Dataset section |
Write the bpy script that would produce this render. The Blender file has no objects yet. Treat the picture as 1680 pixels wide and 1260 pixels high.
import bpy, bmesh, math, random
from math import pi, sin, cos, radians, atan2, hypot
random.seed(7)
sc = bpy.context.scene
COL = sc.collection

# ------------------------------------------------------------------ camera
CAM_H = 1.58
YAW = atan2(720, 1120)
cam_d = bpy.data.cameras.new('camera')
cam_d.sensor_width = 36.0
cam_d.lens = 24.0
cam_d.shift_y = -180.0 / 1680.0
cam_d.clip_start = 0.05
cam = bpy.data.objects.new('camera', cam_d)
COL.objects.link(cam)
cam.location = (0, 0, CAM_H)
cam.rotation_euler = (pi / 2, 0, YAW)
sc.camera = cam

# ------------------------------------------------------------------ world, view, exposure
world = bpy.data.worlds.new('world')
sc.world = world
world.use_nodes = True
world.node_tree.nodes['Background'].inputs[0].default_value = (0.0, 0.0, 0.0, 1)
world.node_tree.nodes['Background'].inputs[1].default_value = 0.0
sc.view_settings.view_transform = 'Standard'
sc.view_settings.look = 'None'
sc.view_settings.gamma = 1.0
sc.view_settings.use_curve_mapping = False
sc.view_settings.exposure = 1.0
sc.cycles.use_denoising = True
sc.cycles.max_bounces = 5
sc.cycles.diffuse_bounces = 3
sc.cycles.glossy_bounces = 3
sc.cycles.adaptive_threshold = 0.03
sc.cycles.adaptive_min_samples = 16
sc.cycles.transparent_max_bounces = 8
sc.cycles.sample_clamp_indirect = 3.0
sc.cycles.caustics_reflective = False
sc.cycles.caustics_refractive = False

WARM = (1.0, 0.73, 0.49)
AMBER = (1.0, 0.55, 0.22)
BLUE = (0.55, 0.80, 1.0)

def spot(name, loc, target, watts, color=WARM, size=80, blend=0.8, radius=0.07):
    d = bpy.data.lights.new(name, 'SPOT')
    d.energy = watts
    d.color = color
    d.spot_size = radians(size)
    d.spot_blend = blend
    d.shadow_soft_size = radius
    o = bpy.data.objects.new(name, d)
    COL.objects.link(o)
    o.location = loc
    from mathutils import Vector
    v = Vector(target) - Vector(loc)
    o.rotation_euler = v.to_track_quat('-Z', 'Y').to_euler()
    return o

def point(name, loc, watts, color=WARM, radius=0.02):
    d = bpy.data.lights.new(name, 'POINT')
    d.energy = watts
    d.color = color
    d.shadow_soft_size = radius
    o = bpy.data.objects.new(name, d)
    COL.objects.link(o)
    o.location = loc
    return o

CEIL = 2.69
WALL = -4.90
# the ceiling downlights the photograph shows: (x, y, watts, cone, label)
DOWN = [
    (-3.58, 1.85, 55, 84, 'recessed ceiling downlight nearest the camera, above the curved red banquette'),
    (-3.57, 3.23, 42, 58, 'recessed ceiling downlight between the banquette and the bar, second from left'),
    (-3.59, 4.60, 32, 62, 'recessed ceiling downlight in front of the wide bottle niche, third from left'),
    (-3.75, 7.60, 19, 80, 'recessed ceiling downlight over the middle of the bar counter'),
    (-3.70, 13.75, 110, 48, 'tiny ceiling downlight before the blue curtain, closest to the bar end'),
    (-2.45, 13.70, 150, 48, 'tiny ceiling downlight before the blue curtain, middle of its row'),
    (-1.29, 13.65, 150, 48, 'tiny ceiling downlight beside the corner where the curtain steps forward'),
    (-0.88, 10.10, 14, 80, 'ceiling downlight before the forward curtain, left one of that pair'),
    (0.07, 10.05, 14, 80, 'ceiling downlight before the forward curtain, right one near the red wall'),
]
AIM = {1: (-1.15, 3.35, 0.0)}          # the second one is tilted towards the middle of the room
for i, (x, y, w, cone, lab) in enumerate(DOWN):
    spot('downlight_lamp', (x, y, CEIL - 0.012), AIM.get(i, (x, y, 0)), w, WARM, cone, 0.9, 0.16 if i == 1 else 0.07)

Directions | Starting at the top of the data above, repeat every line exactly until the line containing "sc.camera = cam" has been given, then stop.

Response to this task |
Write the bpy script that would produce this render. The Blender file has no objects yet. Treat the picture as 1680 pixels wide and 1260 pixels high.
import bpy, bmesh, math, random
from math import pi, sin, cos, radians, atan2, hypot
random.seed(7)
sc = bpy.context.scene
COL = sc.collection

# ------------------------------------------------------------------ camera
CAM_H = 1.58
YAW = atan2(720, 1120)
cam_d = bpy.data.cameras.new('camera')
cam_d.sensor_width = 36.0
cam_d.lens = 24.0
cam_d.shift_y = -180.0 / 1680.0
cam_d.clip_start = 0.05
cam = bpy.data.objects.new('camera', cam_d)
COL.objects.link(cam)
cam.location = (0, 0, CAM_H)
cam.rotation_euler = (pi / 2, 0, YAW)
sc.camera = cam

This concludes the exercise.